Lighting the Way to a Fast, Low-power Optical Transistor

COLLEGE PARK, Md. — There has been enormous progress in recent years toward the ability to use light beams instead of, or together with, electrons in computers. Now, researchers at the Joint Quantum Institute (JQI) — a University of Maryland-based collaboration between UMD and the National Institutes of Standards and Technology — have developed a light-based switch that is a major advance toward the creation of an optical equivalent of the transistor, the centerpiece of most electronic gear.

UMD and JQI scientist Ranojoy Bose, says their new optical switch is not quite an optical transistor yet, but that their new results — which will be published in an upcoming issue of the journal Physical Review Letters
— represent a great start toward creating a usable ultrafast, low-energy on-chip signal router. “Our paper shows that switching can be achieved physically by using only 6 photons of energy, which is completely unprecedented. This is the achievement of fundamental physical milestonessub-100-aJ switching and switching near the single photon level,” Bose says

Why, aren’t electrons good enough? Well, nothing travels faster than light, and in the effort to speed up the processing and transmission of information, the combined use of light parcels (photons) along with electricity parcels (electrons) is desirable for developing a workable opto-electronic approach.

Setup of a waveguide made from a photonic crystal. Image credit: Ranojoy Bose

Information Gateways

The transistor is a solid-state component in which a gate signal is applied to a nearby tiny conducting pathway, thus switching on and off the passage of an information signal. The analogous process in photonics would be a solid-state component which acts as a gate, enabling or disabling the passage of light through a nearby waveguide, or as a router, for switching beams in different directions.

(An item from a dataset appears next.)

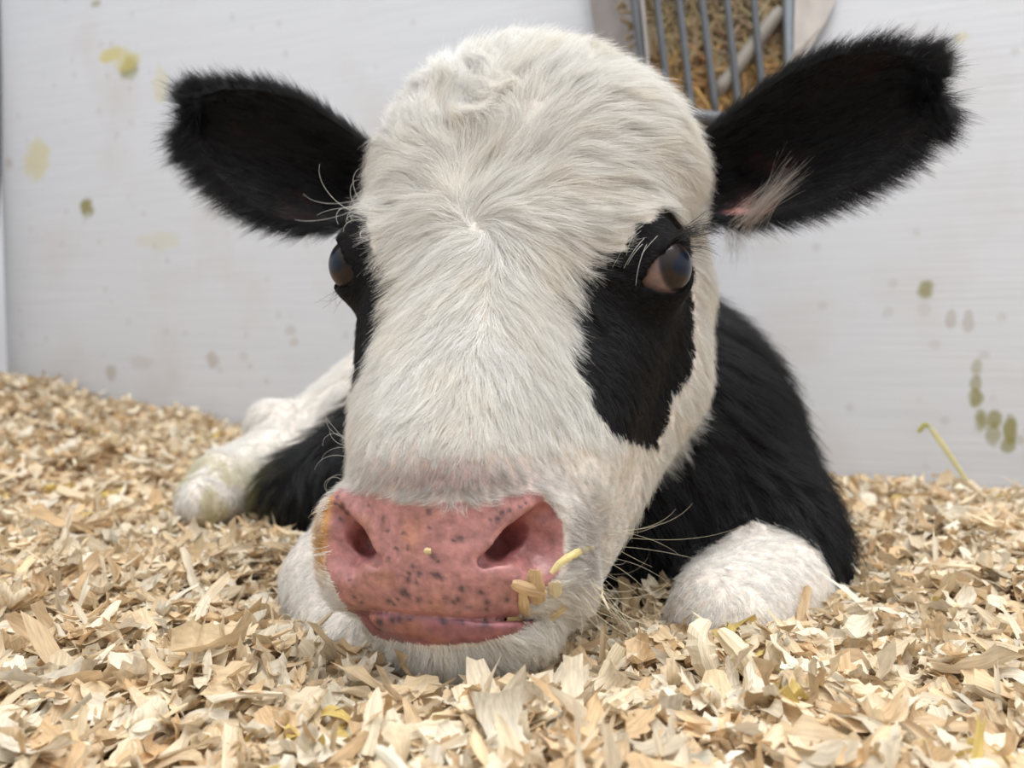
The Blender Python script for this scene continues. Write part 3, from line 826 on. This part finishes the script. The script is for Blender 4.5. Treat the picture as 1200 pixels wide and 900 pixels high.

The JQI researchers — led by UMD’s Edo Waks, an assistant professor of electrical and computer engineering and JOI fellow — created their all-optical switch using a quantum dot (the equivalent of a gate) placed inside a resonant cavity. The dot, consisting of a nm-sized sandwich of the elements indium and arsenic, is so tiny that electrons moving inside can emit light at only discrete wavelengths, as if the dot were an atom. The quantum dot sits inside a photonic crystal, a material that has been bored with many tiny holes. The holes preclude the passage of light through the crystal except for a narrow wavelength range.

Actually, the dot sits inside a small hole-free arcade which acts like a resonant cavity. When light travels down the nearby waveguide some of it makes its way into the cavity, where it interacts with the quantum dot. And it is this interaction which can transform the waveguide’s transmission properties. Although 140 photons are needed in the waveguide to produce switching action, only about 6 photons actually are needed to bring about modulation of the QD, thus throwing the switch.

The switch in action. Image credit: Ranojoy Bose

Previous optical switches have been able to work only by using bulky nonlinear-crystals and high input power. The JQI switch, by contrast, achieves high-nonlinear interactions using a single quantum dot and very low power input. Switching required only 90 aJ of power, some five times less than the best previous reported device made at labs in Japan (***), which itself used 100 times less power than other all-optical switches. The Japanese switch, however, has the advantage of operating at room temperature, while the JQI switch requires a temperature of around 40 K.

So, why is this quantum-dot switch not the full equivalent of an “optical transistor”? “Our waveguide-dot setup can’t yet be used to modulate a beam of light using only a weak control pulse of light—what we would call a low-photon-number pulse,” says Bose.

But Bose says he expects an improvement (reduction) in the number of photons needed to switch the resonant cavity on and off.
Already, the JQI (*) switch can steer a beam of light from one direction to another in only 120 picoseconds (120 trillionths of a second), requiring very little power, only about 90 attojoules (90 x 10-18 joules). At the wavelength used, in the near infrared (921 nm), this amounts to about 140 photons.

(*)The Joint Quantum Institute is operated jointly by the National Institute of Standards and Technology in Gaithersburg, MD and the University of Maryland in College Park.

(**) “Low photon number optical switching with a single quantum dot coupled to a photonic crystal cavity,”
Deepak Sridharan, Ranojoy Bose, Hyochul Kim, Glenn S. Solomon, and Edo Waks. Physical Review Letters, in press.

(***) Nozaki et al., Nature Photonics, 2 May 2010.